Qu'est-ce que la Pensée de Midi ?
Pour Camus, héritier de la pensée grecque , c'est la mesure , qui dans l'ordre de l'humain et dans celui de la nature ne constate le Tragique que pour aussitôt le surmonter, dans un monde où l'homme est supposé se soumettre aux lois de l'Histoire.
Origines
On voit apparaître pour la première fois dans « L'Exil d'Hélène « en 1948 , un éloge vibrant de cette pensée affirmative , d'inspiration solaire , baignée de lumière et d'harmonie entre les éléments .
La méditerranée, « où l’intelligence est sœur de la dure lumière " est le lieu de la mesure et de la pensée de midi face à la démesure des idéologies et des lois implacables de l'Histoire .
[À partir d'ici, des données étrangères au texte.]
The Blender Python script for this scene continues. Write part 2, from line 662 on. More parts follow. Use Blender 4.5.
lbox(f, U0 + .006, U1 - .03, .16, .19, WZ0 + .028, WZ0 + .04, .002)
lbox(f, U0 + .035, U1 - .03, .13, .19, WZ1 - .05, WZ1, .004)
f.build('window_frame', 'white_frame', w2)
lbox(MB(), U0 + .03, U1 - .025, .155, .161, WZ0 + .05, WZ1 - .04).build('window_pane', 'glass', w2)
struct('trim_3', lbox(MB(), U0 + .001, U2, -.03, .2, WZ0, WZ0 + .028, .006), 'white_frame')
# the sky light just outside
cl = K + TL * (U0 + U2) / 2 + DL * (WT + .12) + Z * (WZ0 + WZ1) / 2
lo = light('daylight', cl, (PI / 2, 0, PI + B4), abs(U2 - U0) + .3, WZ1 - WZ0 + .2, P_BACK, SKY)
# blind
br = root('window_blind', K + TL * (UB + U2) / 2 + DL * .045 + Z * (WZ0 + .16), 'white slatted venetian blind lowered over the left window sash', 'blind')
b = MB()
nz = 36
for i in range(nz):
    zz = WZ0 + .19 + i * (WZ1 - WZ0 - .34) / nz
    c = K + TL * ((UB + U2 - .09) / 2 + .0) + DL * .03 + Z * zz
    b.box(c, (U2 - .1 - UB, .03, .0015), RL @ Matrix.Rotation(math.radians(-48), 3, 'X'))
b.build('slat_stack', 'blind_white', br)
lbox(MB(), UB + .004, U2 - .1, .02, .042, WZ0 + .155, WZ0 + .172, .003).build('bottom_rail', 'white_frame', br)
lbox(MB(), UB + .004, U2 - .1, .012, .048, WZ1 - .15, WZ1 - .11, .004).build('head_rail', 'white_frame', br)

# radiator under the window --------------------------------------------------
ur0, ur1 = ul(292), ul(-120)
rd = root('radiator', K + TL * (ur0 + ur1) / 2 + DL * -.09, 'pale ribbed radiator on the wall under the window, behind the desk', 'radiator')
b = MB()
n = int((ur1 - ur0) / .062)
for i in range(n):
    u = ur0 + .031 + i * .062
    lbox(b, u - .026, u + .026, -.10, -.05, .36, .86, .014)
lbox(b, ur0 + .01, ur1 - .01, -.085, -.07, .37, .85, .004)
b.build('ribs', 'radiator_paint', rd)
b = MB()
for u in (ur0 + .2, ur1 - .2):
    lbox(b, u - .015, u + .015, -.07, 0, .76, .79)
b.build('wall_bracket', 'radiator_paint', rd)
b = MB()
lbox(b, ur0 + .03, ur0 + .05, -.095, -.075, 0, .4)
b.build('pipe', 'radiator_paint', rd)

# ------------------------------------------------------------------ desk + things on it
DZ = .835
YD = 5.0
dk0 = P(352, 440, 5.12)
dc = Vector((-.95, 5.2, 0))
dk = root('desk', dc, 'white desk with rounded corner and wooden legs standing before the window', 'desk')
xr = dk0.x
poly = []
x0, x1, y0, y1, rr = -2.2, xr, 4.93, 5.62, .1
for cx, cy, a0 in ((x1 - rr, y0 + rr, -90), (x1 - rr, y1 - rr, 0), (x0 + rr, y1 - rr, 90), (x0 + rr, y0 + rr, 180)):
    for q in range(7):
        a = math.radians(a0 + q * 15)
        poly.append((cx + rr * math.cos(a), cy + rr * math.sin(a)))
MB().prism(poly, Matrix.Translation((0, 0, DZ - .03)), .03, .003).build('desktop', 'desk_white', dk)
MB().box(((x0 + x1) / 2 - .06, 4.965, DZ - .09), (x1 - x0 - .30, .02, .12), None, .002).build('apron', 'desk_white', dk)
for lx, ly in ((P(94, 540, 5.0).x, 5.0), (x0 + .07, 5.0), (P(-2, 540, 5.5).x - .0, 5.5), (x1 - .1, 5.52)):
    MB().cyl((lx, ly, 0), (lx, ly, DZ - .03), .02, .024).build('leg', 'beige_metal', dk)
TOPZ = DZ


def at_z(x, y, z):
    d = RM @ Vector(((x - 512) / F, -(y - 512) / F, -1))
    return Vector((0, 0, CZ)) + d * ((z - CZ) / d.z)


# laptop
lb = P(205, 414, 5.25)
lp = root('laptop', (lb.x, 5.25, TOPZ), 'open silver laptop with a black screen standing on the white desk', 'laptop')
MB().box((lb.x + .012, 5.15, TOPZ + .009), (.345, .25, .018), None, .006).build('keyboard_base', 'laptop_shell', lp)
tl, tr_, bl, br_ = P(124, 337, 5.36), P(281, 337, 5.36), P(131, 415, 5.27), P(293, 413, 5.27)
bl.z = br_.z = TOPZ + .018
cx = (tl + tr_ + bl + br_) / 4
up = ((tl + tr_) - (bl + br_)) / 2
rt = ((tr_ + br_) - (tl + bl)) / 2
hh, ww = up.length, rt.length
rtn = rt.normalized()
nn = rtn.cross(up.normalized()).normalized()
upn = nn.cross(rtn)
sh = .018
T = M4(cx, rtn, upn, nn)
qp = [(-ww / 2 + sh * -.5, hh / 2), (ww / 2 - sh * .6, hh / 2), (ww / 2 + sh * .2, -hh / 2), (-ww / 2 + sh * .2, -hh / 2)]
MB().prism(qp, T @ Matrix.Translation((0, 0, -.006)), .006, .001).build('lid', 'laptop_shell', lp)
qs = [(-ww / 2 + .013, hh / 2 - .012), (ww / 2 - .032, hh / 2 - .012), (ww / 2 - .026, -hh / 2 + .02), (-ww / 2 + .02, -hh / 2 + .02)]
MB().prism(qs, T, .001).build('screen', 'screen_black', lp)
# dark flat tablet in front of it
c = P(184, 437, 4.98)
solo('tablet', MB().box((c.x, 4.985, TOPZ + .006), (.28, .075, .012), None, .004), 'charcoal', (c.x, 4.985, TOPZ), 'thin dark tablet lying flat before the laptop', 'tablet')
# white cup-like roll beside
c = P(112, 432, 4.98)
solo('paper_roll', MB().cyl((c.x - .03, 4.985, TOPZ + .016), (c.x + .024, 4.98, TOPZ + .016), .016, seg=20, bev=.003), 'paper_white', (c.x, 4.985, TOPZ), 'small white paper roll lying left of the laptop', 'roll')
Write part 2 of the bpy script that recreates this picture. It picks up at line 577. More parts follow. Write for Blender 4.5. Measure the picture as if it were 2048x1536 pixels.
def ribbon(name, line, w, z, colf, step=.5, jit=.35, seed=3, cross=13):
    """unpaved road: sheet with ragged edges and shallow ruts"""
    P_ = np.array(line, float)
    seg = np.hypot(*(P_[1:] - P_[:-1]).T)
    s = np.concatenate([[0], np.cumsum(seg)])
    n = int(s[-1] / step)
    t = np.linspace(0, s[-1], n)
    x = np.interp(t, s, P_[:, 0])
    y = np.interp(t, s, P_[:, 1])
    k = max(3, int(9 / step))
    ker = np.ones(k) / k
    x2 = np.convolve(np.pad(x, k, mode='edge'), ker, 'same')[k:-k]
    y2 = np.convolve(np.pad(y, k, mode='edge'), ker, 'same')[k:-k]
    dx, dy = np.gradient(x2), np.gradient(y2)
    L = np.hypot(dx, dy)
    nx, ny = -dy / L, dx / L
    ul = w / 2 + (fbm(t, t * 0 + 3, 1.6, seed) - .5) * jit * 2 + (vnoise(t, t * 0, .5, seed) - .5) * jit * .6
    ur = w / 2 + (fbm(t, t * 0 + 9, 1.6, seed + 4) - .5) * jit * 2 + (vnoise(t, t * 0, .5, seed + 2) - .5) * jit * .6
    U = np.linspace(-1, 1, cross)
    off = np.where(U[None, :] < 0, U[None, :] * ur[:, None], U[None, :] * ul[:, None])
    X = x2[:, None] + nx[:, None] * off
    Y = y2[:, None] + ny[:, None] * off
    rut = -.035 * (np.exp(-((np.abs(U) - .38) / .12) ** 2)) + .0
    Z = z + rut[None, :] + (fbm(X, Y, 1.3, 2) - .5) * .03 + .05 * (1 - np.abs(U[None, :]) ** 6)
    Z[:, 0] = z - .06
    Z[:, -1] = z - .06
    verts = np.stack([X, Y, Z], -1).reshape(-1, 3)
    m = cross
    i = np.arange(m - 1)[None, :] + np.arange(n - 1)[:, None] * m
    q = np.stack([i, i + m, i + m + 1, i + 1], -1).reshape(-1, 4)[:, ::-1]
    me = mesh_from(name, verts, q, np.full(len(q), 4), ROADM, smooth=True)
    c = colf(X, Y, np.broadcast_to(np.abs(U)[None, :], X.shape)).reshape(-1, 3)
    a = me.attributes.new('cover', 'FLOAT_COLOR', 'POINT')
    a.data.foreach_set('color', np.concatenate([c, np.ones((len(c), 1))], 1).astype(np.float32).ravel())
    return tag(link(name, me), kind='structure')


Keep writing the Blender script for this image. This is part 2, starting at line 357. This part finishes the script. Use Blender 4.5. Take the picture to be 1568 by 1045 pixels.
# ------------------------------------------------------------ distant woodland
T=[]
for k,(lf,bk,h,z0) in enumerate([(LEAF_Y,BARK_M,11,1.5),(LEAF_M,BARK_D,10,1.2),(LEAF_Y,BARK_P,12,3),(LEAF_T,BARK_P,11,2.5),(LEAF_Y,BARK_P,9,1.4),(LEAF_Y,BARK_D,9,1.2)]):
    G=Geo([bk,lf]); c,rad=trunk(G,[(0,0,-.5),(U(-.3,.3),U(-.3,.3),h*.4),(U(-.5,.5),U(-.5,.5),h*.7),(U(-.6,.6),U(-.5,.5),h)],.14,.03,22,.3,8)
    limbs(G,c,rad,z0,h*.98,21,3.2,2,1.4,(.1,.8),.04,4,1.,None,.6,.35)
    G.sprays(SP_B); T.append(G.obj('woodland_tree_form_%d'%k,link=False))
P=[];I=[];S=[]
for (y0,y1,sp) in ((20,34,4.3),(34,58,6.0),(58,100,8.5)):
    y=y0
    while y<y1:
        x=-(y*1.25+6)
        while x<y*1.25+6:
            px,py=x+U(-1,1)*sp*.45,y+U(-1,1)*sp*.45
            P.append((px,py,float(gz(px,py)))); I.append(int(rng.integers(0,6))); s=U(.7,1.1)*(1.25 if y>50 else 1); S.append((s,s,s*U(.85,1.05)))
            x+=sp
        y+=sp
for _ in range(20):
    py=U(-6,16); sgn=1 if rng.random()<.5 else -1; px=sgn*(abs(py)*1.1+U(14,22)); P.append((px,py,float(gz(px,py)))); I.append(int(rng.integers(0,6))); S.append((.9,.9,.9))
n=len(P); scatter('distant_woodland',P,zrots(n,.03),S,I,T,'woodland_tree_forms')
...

Camus utilise les contrastes entre « Midi » , moment de clarté solaire, et « Minuit » moment d'opacité nocturne , pour dénoncer le danger nihiliste qui menace l'Europe , au moment où la Guerre froide exacerbe les tensions internationales .
C'est une pensée solaire qui « au cœur de la nuit européenne « attend une nouvelle aurore . Il est conduit à revenir à une pensée de la mesure, qui , comme l'a fait la tragédie grecque dans l'Iliade d'Homère, a réussi à sublimer l'horreur des champs de bataille dans le récit de la Guerre de Troie :
« Une fois de plus, la philosophie des ténèbres se dissipera au – dessus de la mer éclatante . O pensée de midi , la Guerre de Troie se livre loin des champs de bataille . »
L'Exil d'Hélène, 1948
Avant lui le Zarathoustra de Nietzsche attendait le « Grand Midi » pour faire renaître la civilisation et « accoucher d'une étoile qui danse" .
Paul Valéry avait lui aussi salué les « trois déités incontestables : la Mer, le Ciel et le Soleil « de sa Méditerranée natale . ( Inspirations Méditerranéennes, 1934 )
Pensée de la limite
Camus le païen a éprouvé dans des pages admirables ,un soir à Tipasa , dans les ruines de cette ville romaine, entre les dieux et les morts , les noces de l'homme et de la terre , alors qu'il n'avait que 25 ans . Noces de la terre avec le ciel, de la mer avec le soleil, du présent avec l'éternité. Ce lieu béni des dieux devient alors son Royaume .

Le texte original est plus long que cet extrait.